08
2012
Kamil Ocak bataklığında Antep i yenmeyi başardık ,küçümsememek lazım ,2 hafta önce Eskişehir buz pateni sahasında 2 puanımız kuş olup uçmuştu. Marka değeri büyük süper ligimizin süper stadyumları ve süper hakemleri bu aralar iyi iş çıkartıyorlar. M.Ali Aydınlar gelmiş geçmiş tüm rekorları alt üst ederek 7 ayda futbolumuzun da içine ederek hiç bir şey yokmuş gibi çekip gitti. Şikecileri kurtarma ,yasaları engelleme ,adaleti geciktirme görevlerinin son halkasıydı bu istifa. Eğer kalsaydı ,son genel kurulun akabinde 58. maddenin gereklerini yerine getirmek zorundaydı. Şimdi yeni bir federasyon seçilecek ,seçilen federasyon yeni alt kurullar seçecek ,yeni gelecek hukuk kurulları yeni bir etik kurulu oluşturacak ,yeni etik kurul yüzlerce klasörü inceleyecek ,irdeleyecek ve tartışacak. Yeniden tavsiye kararları verilecek ,yeniden genel kurullar toplanacak vs vs vs. Elbette birileri yeniden olayları sulandıracak ,saptıracak ,çamur ve iftiralar atacak ,oyalayacak vs vs vs. İşte sayın Aydınlar ın Türk futboluna son kazığı da bu planlı ve ahlaksız istifa hamlesi oldu.

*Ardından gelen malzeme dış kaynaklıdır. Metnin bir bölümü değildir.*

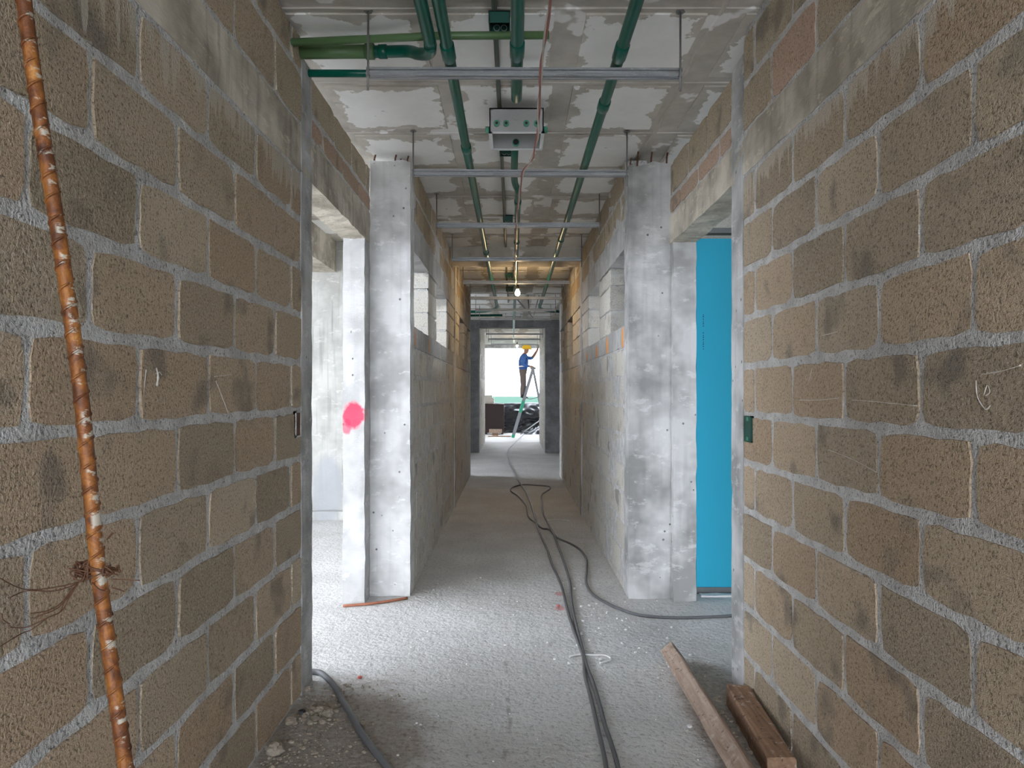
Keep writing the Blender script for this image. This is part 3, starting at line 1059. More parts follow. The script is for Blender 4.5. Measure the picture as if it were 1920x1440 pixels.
# hanging wire with bulbs --------------------------------------------
W = thing('twisted_wire', (0.1, 1.6, 2.72), 'red and pale twisted wire strung under the ceiling channels', 'wire')
wp = [(0.10, 1.2, EYE + 1.36), (.125, 2.2, EYE + 1.335), (.130, 2.6, EYE + 1.34), (.121, 2.95, EYE + 1.342), (.127, 3.35, EYE + 1.32), (.124, 3.75, EYE + 1.31),
      (.098, 4.1, EYE + 1.33), (.060, 4.36, EYE + 1.335), (.040, 5.0, EYE + 1.33), (.034, 5.75, EYE + 1.34), (.03, 6.5, EYE + 1.33), (.028, 7.22, EYE + 1.345), (.035, 8.0, EYE + 1.34), (.048, 8.72, EYE + 1.335), (.056, 8.735, EYE + 1.31)]
wp = smooth_path([Vector(p) for p in wp], 14)
for k, (mt, nm) in enumerate((('redwire', 'red_strand'), ('palewire', 'pale_strand'))):
    pts = []
    L = 0
    for i, p in enumerate(wp):
        if i:
            L += (p - wp[i - 1]).length
        a = L * 9 + k * math.pi
        wob = noise.noise_vector(Vector((L * 4.0, 0, 7))) * .010
        pts.append(p + Vector((math.cos(a) * .0042, 0, math.sin(a) * .0042)) + Vector((wob.x, 0, wob.z)))
    tube(nm, pts, .0042, mt, W, seg=6)


def bulb(c, label, power):
    e = thing('light_bulb', c, label, 'light bulb', 'bare light bulbs')
    c = Vector(c)
    prof = [(0.0, -.052), (.017, -.048), (.028, -.036), (.032, -.020), (.029, -.004), (.020, .014), (.014, .024), (.013, .032)]
    n = 18
    v = [(c.x + r * math.cos(2 * math.pi * s / n), c.y + r * math.sin(2 * math.pi * s / n), c.z + z) for (r, z) in prof for s in range(n)]
    f = [(i * n + s, i * n + (s + 1) % n, (i + 1) * n + (s + 1) % n, (i + 1) * n + s) for i in range(len(prof) - 1) for s in range(n)]
    put(link('glass', from_data('glass', v, f, True), 'glow'), e)
    tube('socket', [c + Vector((0, 0, .030)), c + Vector((0, 0, .085))], .018, 'black', e, seg=14)
    tube('lead', [c + Vector((0, 0, .08)), c + Vector((-.002, 0, .16))], .003, 'redwire', e, seg=6)
    ld = bpy.data.lights.new('bulb_light', 'POINT')
    ld.energy = power
    ld.color = (1, .66, .34)
    ld.shadow_soft_size = .04
    lo = bpy.data.objects.new('bulb_light', ld)
    COL.objects.link(lo)
    lo.location = c + Vector((0, 0, -.10))
    return e


bulb((.062, 8.74, EYE + 1.245), 'glowing bare bulb hanging under the fifth channel', 2.2)
bulb((.13, 20.2, EYE + 1.335), 'small glowing bulb far off beside the yellow helmet', 1.5)

# loose bracket and braces near the cross passage
e = thing('hanging_bracket', (0, 14.2, 2.8), 'thin white wire bracket hanging beyond the cross passage', 'bracket')
tube('wire', [Vector((-.14, 14.2, 2.96)), Vector((-.14, 14.2, 2.88)), Vector((.17, 14.2, 2.88)), Vector((.17, 14.2, 2.96))], .008, 'galv', e, seg=6, smooth=False)
for k, (a, b2, lab) in enumerate((((.04, 10.6, 2.80), (.45, 14.0, 2.79), 'loose metal bar lying diagonally over the far channels'),
                                  ((.24, 10.9, 2.86), (.31, 13.1, 2.86), 'straight slim conduit over the sixth channel'),
                                  ((.42, 11.2, 2.90), (.42, 13.8, 2.88), 'bright slim conduit hanging beside the far bend'))):
    tag(tube('metal_bar', [Vector(a), Vector(b2)], .010, 'galv' if k != 1 else 'olive', None, seg=8), lab, 'bar', 'loose bars over the far channels')
pipe('dark teal conduit crossing the ceiling of the cross passage', [(-3.5, 14.0, 2.87), (-.2, 13.9, 2.885)], .022, 'teal')

# ------------------------------------------------------------------ chalk strokes on the blocks
def chalk(pix, side, wall, r=.0022):
    x = XR - .006 if side == 'right' else XL + .006
    pts = []
    for px, py in pix:
        y = F * x / (px - CX)
        pts.append(Vector((x, y, EYE - (py - CY) * y / F)))
    path = smooth_path(pts, 8)
    tube('chalk_mark', path, r, 'chalk', wall, seg=5, radii=[r * (.35 + 1.0 * abs(noise.noise(q * 60))) for q in path])


for ln in ([(1498, 750), (1535, 750), (1573, 746)], [(1598, 750), (1640, 753), (1720, 761)], [(1840, 702), (1880, 695), (1913, 685)],
           [(1830, 713), (1831, 735), (1835, 750), (1848, 767), (1857, 760)], [(1845, 740), (1851, 722), (1856, 735), (1848, 742)],
           [(1516, 716), (1523, 690)], [(1553, 843), (1600, 862), (1643, 885)], [(1540, 630), (1570, 622)]):
    chalk(ln, 'right', wr)
chalk([(274, 693), (271, 720), (267, 752)], 'left', wl)
chalk([(293, 690), (296, 705), (294, 724)], 'left', wl, .006)
chalk([(292, 700), (299, 698), (303, 703)], 'left', wl, .003)
chalk([(402, 706), (420, 704), (434, 702)], 'left', wl)
chalk([(405, 715), (415, 740), (428, 775)], 'left', wl)

# ------------------------------------------------------------------ wall boxes
e = thing('switch_box', (XR, 3.11, 1.15), 'dark green switch box set into the block wall by the door jamb', 'switch box')
bxa = (XR - .010, 3.065, 1.142)
bxb = (XR + .02, 3.150, 1.262)
ya, yb, za, zb = 3.055, 3.145, 1.150, 1.265
put(link('shell', merge(box_mesh('a', (XR - .012, ya, za), (XR + .03, ya + .006, zb)), box_mesh('a', (XR - .012, yb - .006, za), (XR + .03, yb, zb)),
                        box_mesh('a', (XR - .012, ya, za), (XR + .03, yb, za + .006)), box_mesh('a', (XR - .012, ya, zb - .006), (XR + .03, yb, zb)),
                        box_mesh('a', (XR - .0105, ya, za), (XR - .009, yb, zb))), 'tealbox'), e)
put(link('lug', box_mesh('a', (XR - .014, ya + .036, za + .006), (XR - .008, ya + .054, za + .022)), 'mint'), e)
put(link('lug', box_mesh('a', (XR - .014, ya + .036, zb - .022), (XR - .008, ya + .054, zb - .006)), 'mint'), e)
e = thing('wall_niche', (XL, 3.13, 1.17), 'rusty brown box sunk into the block wall edge by the left doorway', 'box')
ya, yb, za, zb = 3.075, 3.155, 1.17, 1.285
put(link('frame', merge(box_mesh('a', (XL - .02, ya, za), (XL + .0125, ya + .007, zb)), box_mesh('a', (XL - .02, yb - .007, za), (XL + .0125, yb, zb)),
                        box_mesh('a', (XL - .02, ya, za), (XL + .0125, yb, za + .007)), box_mesh('a', (XL - .02, ya, zb - .007), (XL + .0125, yb, zb))), 'mortar'), e)
put(link('back', box_mesh('a', (XL - .02, ya, za), (XL + .0085, yb, zb)), 'rust_wire'), e)

# ------------------------------------------------------------------ rebar and tie wire
RY = 1.25
rp = [at(38, -90, RY), at(45, 0, RY), at(72, 200, RY), at(104, 400, RY), at(128, 560, RY), at(150, 720, RY), at(166, 880, RY), at(186, 1080, RY), at(208, 1240, RY), at(236, 1440, RY)]
low = rp[-1] + (rp[-1] - rp[-2]).normalized() * 0.60
k = (0.0 - rp[-1].z) / (low.z - rp[-1].z)
rp.append(rp[-1] + (low - rp[-1]) * k)
hi_d = (rp[0] - rp[1]).normalized()
rp.insert(0, rp[0] + hi_d * 0.38)
rs = smooth_path(rp, 40)
RB = thing('rebar', rp[-1], 'long rusty ribbed steel bar leaning against the block wall', 'rebar')
tube('bar', rs, .0125, 'rust', RB, seg=14)
# ribs: crossing inclined ridges
L = 0
nxt = 0.0
for i in range(1, len(rs)):
    L += (rs[i] - rs[i - 1]).length
    if L >= nxt and rs[i].z > 0.35 and rs[i].z < 2.2:
        nxt += .020
        d = (rs[i] - rs[i - 1]).normalized()
        u = d.cross(Vector((0, 1, 0))).normalized()
        v2 = d.cross(u)
        ring = []
        for a in range(11):
            th = math.pi * (a / 10) + (0 if int(L / .020) % 2 else math.pi)
            ring.append(rs[i] + (u * math.cos(th) + v2 * math.sin(th)) * .0128 + d * ((a / 10 - .5) * .022))
        tube('rib', ring, .0022, 'rust', RB, seg=5, cap=True, radii=[.0004 + .0022 * math.sin(math.pi * (a / 10)) for a in range(11)])
tz = [p for p in rs if abs(p.z - at(186, 1080, RY).z) < .01][0]
TW = thing('tie_wire', tz, 'tangled rusty tie wire knotted round the leaning bar', 'wire')
for k in range(4):
    ring = [tz + Vector((math.cos(a * .5236) * .0155, math.sin(a * .5236) * .0155, .004 * k - .006 + .007 * math.cos(a * .5236 + k))) for a in range(13)]
    tube('wrap', ring, .0016, 'rust_wire', TW, seg=6, cap=False)
rng = random.Random(3)
for sx, n, sp in ((-1, 8, .026), (1, 7, .014)):
    c0 = tz + Vector((sx * .026, -.004, .002))
    for k in range(n):
        pts = []
        for a in range(7):
            pts.append(c0 + Vector((rng.uniform(-sp, sp) * .7, rng.uniform(-.012, .012), rng.uniform(-sp, sp) * .7)))
        tube('knot', smooth_path(pts, 4), .0014, 'rust_wire', TW, seg=5)
tails = [[(172, 1078), (150, 1090), (110, 1100), (60, 1106), (30, 1100), (0, 1084)], [(165, 1082), (135, 1098), (100, 1108), (50, 1108), (20, 1120)],
         [(150, 1090), (135, 1105), (115, 1130), (90, 1145), (58, 1150)], [(148, 1092), (130, 1118), (105, 1142), (80, 1152), (62, 1160)],
         [(146, 1095), (128, 1124), (115, 1146), (85, 1160), (50, 1176), (20, 1176)], [(140, 1100), (122, 1126), (112, 1148), (90, 1158), (60, 1180), (40, 1188), (0, 1212)],
         [(180, 1068), (162, 1050), (150, 1068), (140, 1075)], [(212, 1086), (240, 1087), (262, 1088)], [(210, 1102), (222, 1105), (233, 1109)],
         [(200, 1012), (208, 1002), (212, 1000), (203, 1010)], [(172, 1092), (185, 1104), (200, 1111)], [(3, 1150), (6, 1162), (18, 1170)]]
for k, tl in enumerate(tails):
    pts = [at(px, py, min(RY + (.02 + .0009 * max(0, 180 - px)) * (1 if px < 165 else -.6), F * .945 / (CX - px))) for px, py in tl]
    tube('tail', smooth_path(pts, 5), .0011, 'rust_wire', TW, seg=5)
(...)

Yıllar sonra ,hiç de umut yokken birileri çıkıp vazifelerini yapmaya kalktılar. Şikeyi belgeleriyle ,kanıtlarıyla ortaya çıkarttılar. Güç ve iktidar sahiplerine uzandı elleri ,korkmadan ,çekinmeden. Türk futbolunun nelerle uğraştığı ,ne pisliklere battığı ,kimin ne olduğu çıktı ortaya. Bu süreçte yaşanan sulandırma ,dikkat dağıtma ,delil karartma ,yasa değiştirme ,mazlumu ve mağduru oynama ,örtbas etme ,menfaat ve rant koruma gibi eylemleri zaten hep beraber gördük ,yaşadık ve yaşıyoruz. Benim asıl dikkat çekmek istediğim husus bu işler olup biterken en az Aziz Yıldırım kadar suçlu olan bir çok kişi ve kurum hesap vermek bir tarafa bir de bu işten çıkar elde ettiler. Bu işler olurken ,yapılırken ,maçlar ve puan tablosu masa başlarında sonuçlanırken o masada Aziz Yıldırım ile birlikte oturan federasyon ve hakem sorumluları ile sahada bu kararları uygulayan tetikçi hakemler sanki sütten çıkmış ak kaşık misali arz-ı endam etmeyi sürdürürlerken bir de bakın biz nasıl tertemiz kaldık bu pisliğin içinde diyebilmekteler maalesef. İşte bu da bu soruşturmanın en büyük eksiğidir. En azından Mahmut Özgener ve Oğuz Sarvan ile beraber 5-6 federasyon yetkilisi ve 3-4 tane de faal hakem bu işlere ağızlarına kadar batmışlardır.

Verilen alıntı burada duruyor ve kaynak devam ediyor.